▸ **WRITTEN INSTRUCTION**: Please write out the lines of the data exactly, beginning with the first and ending with the line containing "for o in list(bpy.data.objects): bpy.data.objects.remove(o)"; leave the pictures behind.

▸ **INFORMATION SHOWN**:
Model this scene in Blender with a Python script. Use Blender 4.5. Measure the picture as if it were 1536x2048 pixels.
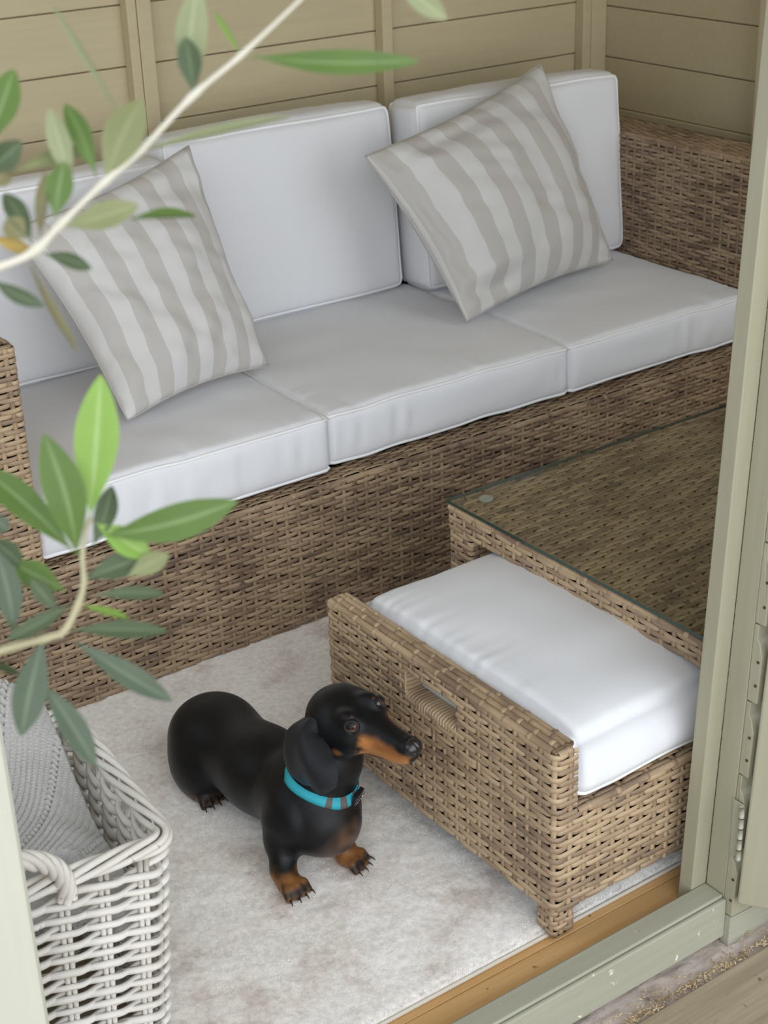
import bpy, math, random
import numpy as np
from mathutils import Vector, Matrix, noise as mn
EXPO = 0.86
SUN_E = 1.05
SUN_D = (0.30, 0.90, -0.26)
WALLC = (.53, .45, .29)
DOG_M = (.18, -.98, -.02)
DOG_L = (.95, .15, .22)
DOG_S = (.1735, -.645, .2695)
COLLAR_C = (.146, -.640, .155)
COLLAR_AX = (.18, -.25, .95)
BUCK = 7
PI = math.pi
SC = bpy.context.scene
COL = SC.collection
for o in list(bpy.data.objects): bpy.data.objects.remove(o)

# ---------------------------------------------------------------- camera
F_PX = 3155.94
cd = bpy.data.cameras.new('camera'); cam = bpy.data.objects.new('camera', cd); COL.objects.link(cam)
cam.location = (-0.8765, -2.2885, 1.5122)
def rotm(rx, ry, rz):
    c, s = math.cos, math.sin
    Rx = Matrix(((1,0,0),(0,c(rx),-s(rx)),(0,s(rx),c(rx))))
    Ry = Matrix(((c(ry),0,s(ry)),(0,1,0),(-s(ry),0,c(ry))))
    Rz = Matrix(((c(rz),-s(rz),0),(s(rz),c(rz),0),(0,0,1)))
    return Rz @ Ry @ Rx
cam.rotation_euler = rotm(1.127, 0.0325, -0.6193).to_euler()
cd.sensor_fit = 'VERTICAL'; cd.sensor_height = 36.0; cd.sensor_width = 27.0
cd.lens = F_PX / 2048 * 36
cd.clip_start = 0.05; cd.clip_end = 60
cd.dof.use_dof = True; cd.dof.focus_distance = 2.34; cd.dof.aperture_fstop = 11
SC.camera = cam
# ---------------------------------------------------------------- light
SC.view_settings.view_transform = 'Standard'; SC.view_settings.look = 'None'
SC.view_settings.exposure = EXPO; SC.view_settings.gamma = 1.0
try: SC.view_settings.use_curve_mapping = False
except Exception: pass
w = bpy.data.worlds.new('overcast_sky'); SC.world = w; w.use_nodes = True
wn = w.node_tree.nodes; wl = w.node_tree.links
bg = wn['Background']; bg.inputs['Strength'].default_value = 1.12
tc = wn.new('ShaderNodeTexCoord'); sx = wn.new('ShaderNodeSeparateXYZ'); rp = wn.new('ShaderNodeValToRGB')
wl.new(tc.outputs['Generated'], sx.inputs[0]); wl.new(sx.outputs['Z'], rp.inputs[0]); wl.new(rp.outputs[0], bg.inputs['Color'])
rp.color_ramp.elements[0].position = 0.0; rp.color_ramp.elements[0].color = (0.73, 0.80, 0.88, 1)
rp.color_ramp.elements[1].position = 0.7; rp.color_ramp.elements[1].color = (0.57, 0.63, 0.70, 1)
sd = bpy.data.lights.new('sky_fill_lamp', 'SUN'); so = bpy.data.objects.new('sky_fill_lamp', sd); COL.objects.link(so)  # broad added lamp for overcast sky beyond the door; no direct sun
sd.energy = SUN_E; sd.angle = math.radians(70); sd.color = (1.0, 0.99, 0.97)
so.rotation_euler = Vector(SUN_D).to_track_quat('-Z', 'Y').to_euler()

# ---------------------------------------------------------------- helpers
def link(o, parent=None):
    COL.objects.link(o)
    if parent is not None: o.parent = parent
    return o
def tag(o, label=None, cat=None, group=None, kind=None):
    if label: o['label'] = label
    if cat: o['category'] = cat
    if group: o['group'] = group
    if kind: o['kind'] = kind
    return o
def empty(name, loc=(0,0,0)):
    o = bpy.data.objects.new(name, None); o.empty_display_size = 0.05
    COL.objects.link(o); o.location = loc; return o
def thing(name, label, cat, group=None, loc=(0,0,0)):
    return tag(empty(name, loc), label, cat, group)
def put(o, parent):
    """parent o keeping world coordinates of its data (parents are Empties/meshes that only translate)"""
    o.parent = parent
    p = parent; off = Vector((0,0,0))
    while p is not None:
        off += p.location; p = p.parent
    o.location = -off
    return o
def mk(name, v, f, mat, parent=None, uv=None, col=None, smooth=True, kind=None):
    me = bpy.data.meshes.new(name)
    v = np.asarray(v, dtype=np.float32)
    if isinstance(f, np.ndarray) and f.ndim == 2:
        n, k = f.shape
        me.vertices.add(len(v)); me.vertices.foreach_set('co', v.ravel())
        me.loops.add(n*k); me.loops.foreach_set('vertex_index', f.astype(np.int32).ravel())
        me.polygons.add(n); me.polygons.foreach_set('loop_start', (np.arange(n)*k).astype(np.int32))
        try: me.polygons.foreach_set('loop_total', np.full(n, k, dtype=np.int32))
        except Exception: pass
        me.update(calc_edges=True); me.validate()
    else:
        me.from_pydata([tuple(map(float, p)) for p in v], [], [tuple(int(i) for i in q) for q in f]); me.update()
    if uv is not None:
        lay = me.uv_layers.new(name='UVMap'); li = np.empty(len(me.loops), dtype=np.int32)
        me.loops.foreach_get('vertex_index', li)
        lay.data.foreach_set('uv', np.asarray(uv, dtype=np.float32)[li].ravel())
    if col is not None:
        ca = me.color_attributes.new('Coat', 'FLOAT_COLOR', 'POINT')
        c4 = np.ones((len(v), 4), dtype=np.float32); c4[:, :3] = col
        ca.data.foreach_set('color', c4.ravel())
    if smooth: me.polygons.foreach_set('use_smooth', np.ones(len(me.polygons), dtype=bool))
    me.materials.append(mat)
    o = bpy.data.objects.new(name, me); COL.objects.link(o)
    if parent is not None: put(o, parent)
    if kind: o['kind'] = kind
    return o
def addbevel(o, w=0.002, seg=2):
    m = o.modifiers.new('bevel', 'BEVEL'); m.width = w; m.segments = seg; m.limit_method = 'ANGLE'; m.angle_limit = 0.6
    return o
def box(name, a, b, mat, parent=None, bev=0.002, kind=None):
    x0, y0, z0 = a; x1, y1, z1 = b
    v = [(x0,y0,z0),(x1,y0,z0),(x1,y1,z0),(x0,y1,z0),(x0,y0,z1),(x1,y0,z1),(x1,y1,z1),(x0,y1,z1)]
    f = [(0,3,2,1),(4,5,6,7),(0,1,5,4),(1,2,6,5),(2,3,7,6),(3,0,4,7)]
    o = mk(name, v, f, mat, parent, smooth=False, kind=kind)
    if bev: addbevel(o, bev)
    return o
def grid_faces(nu, nv, cu=False, cv=False, off=0):
    iu = np.arange(nu if cu else nu-1); iv = np.arange(nv if cv else nv-1)
    A, B = np.meshgrid(iu, iv, indexing='ij'); A = A.ravel(); B = B.ravel()
    A2 = (A+1) % nu; B2 = (B+1) % nv
    return np.stack([A*nv+B, A2*nv+B, A2*nv+B2, A*nv+B2], 1) + off
def unit(a):
    a = np.asarray(a, float); return a / (np.linalg.norm(a, axis=-1, keepdims=True) + 1e-12)
def tube_arr(pts, r, seg=8, closed=False, cap=True, squash=None):
    """vertices/faces of a tube along pts; r scalar or per-point"""
    P = np.asarray(pts, float); n = len(P)
    r = np.broadcast_to(np.asarray(r, float), (n,))
    if closed: T = unit(np.roll(P, -1, 0) - np.roll(P, 1, 0))
    else: T = unit(np.gradient(P, axis=0))
    ref = np.array([0,0,1.0]) if abs(T[:,2]).mean() < .8 else np.array([0,1.0,0])
    N = [unit(np.cross(T[0], np.cross(ref, T[0])))]
    for i in range(1, n):
        q = N[-1] - T[i]*np.dot(N[-1], T[i]); N.append(unit(q))
    N = np.array(N); B = np.cross(T, N)
    a = np.arange(seg)/seg*2*PI
    V = P[:,None] + r[:,None,None]*(np.cos(a)[None,:,None]*N[:,None] + np.sin(a)[None,:,None]*B[:,None])
    V = V.reshape(-1, 3); F = grid_faces(n, seg, closed, True)
    s = np.concatenate([[0], np.cumsum(np.linalg.norm(np.diff(P, axis=0), axis=1))])
    UV = np.stack([np.repeat(s, seg), np.tile(np.arange(seg)/seg, n)], 1)
    return V, F, UV
class Acc:
    def __init__(s): s.V=[]; s.F=[]; s.U=[]; s.n=0
    def add(s, V, F, U=None):
        V = np.asarray(V, float)
        s.V.append(V); s.F.append(np.asarray(F)+s.n); s.U.append(U if U is not None else np.zeros((len(V),2))); s.n += len(V)
    def build(s, name, mat, parent=None, smooth=True, kind=None):
        return mk(name, np.concatenate(s.V), np.concatenate(s.F), mat, parent, uv=np.concatenate(s.U), smooth=smooth, kind=kind)
def tube(name, pts, r, mat, parent=None, seg=8, closed=False, kind=None):
    V, F, U = tube_arr(pts, r, seg, closed)
    a = Acc(); a.add(V, F, U)
    if not closed:                                   # round end caps
        V2 = V.copy()
        n = len(pts)
        c0 = V[:seg].mean(0); c1 = V[-seg:].mean(0)
        vs = np.concatenate([V, [c0, c1]]); k = len(V)
        fs = [tuple(q) for q in F] + [(k, (j+1) % seg, j) for j in range(seg)] + [(k+1, (n-1)*seg+j, (n-1)*seg+(j+1) % seg) for j in range(seg)]
        return mk(name, vs, fs, mat, parent, uv=np.concatenate([U, [[0,0],[0,0]]]), kind=kind)
    return a.build(name, mat, parent, kind=kind)
def spline(pts, n):
    P = np.asarray(pts, float); m = len(P); out = []
    Q = np.vstack([2*P[0]-P[1], P, 2*P[-1]-P[-2]])
    for k in range(n):
        t = k/(n-1)*(m-1); i = min(int(t), m-2); t -= i
        a, b, c, d = Q[i:i+4]
        out.append(.5*((2*b)+(-a+c)*t+(2*a-5*b+4*c-d)*t*t+(-a+3*b-3*c+d)*t**3))
    return np.array(out)
def vnoise(x, y, seed=0):
    """numpy value noise, 2-D, about -1..1"""
    xi = np.floor(x).astype(np.int64); yi = np.floor(y).astype(np.int64); xf = x-xi; yf = y-yi
    def h(a, b):
        n = (a*374761393 + b*668265263 + seed*69069) & 0xffffffff
        n = ((n ^ (n >> 13))*1274126177) & 0xffffffff
        return ((n ^ (n >> 16)) & 0xffff)/32767.5-1
    u = xf*xf*(3-2*xf); v = yf*yf*(3-2*yf)
    return (h(xi,yi)*(1-u)+h(xi+1,yi)*u)*(1-v)+(h(xi,yi+1)*(1-u)+h(xi+1,yi+1)*u)*v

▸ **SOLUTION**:
Model this scene in Blender with a Python script. Use Blender 4.5. Measure the picture as if it were 1536x2048 pixels.
import bpy, math, random
import numpy as np
from mathutils import Vector, Matrix, noise as mn
EXPO = 0.86
SUN_E = 1.05
SUN_D = (0.30, 0.90, -0.26)
WALLC = (.53, .45, .29)
DOG_M = (.18, -.98, -.02)
DOG_L = (.95, .15, .22)
DOG_S = (.1735, -.645, .2695)
COLLAR_C = (.146, -.640, .155)
COLLAR_AX = (.18, -.25, .95)
BUCK = 7
PI = math.pi
SC = bpy.context.scene
COL = SC.collection
for o in list(bpy.data.objects): bpy.data.objects.remove(o)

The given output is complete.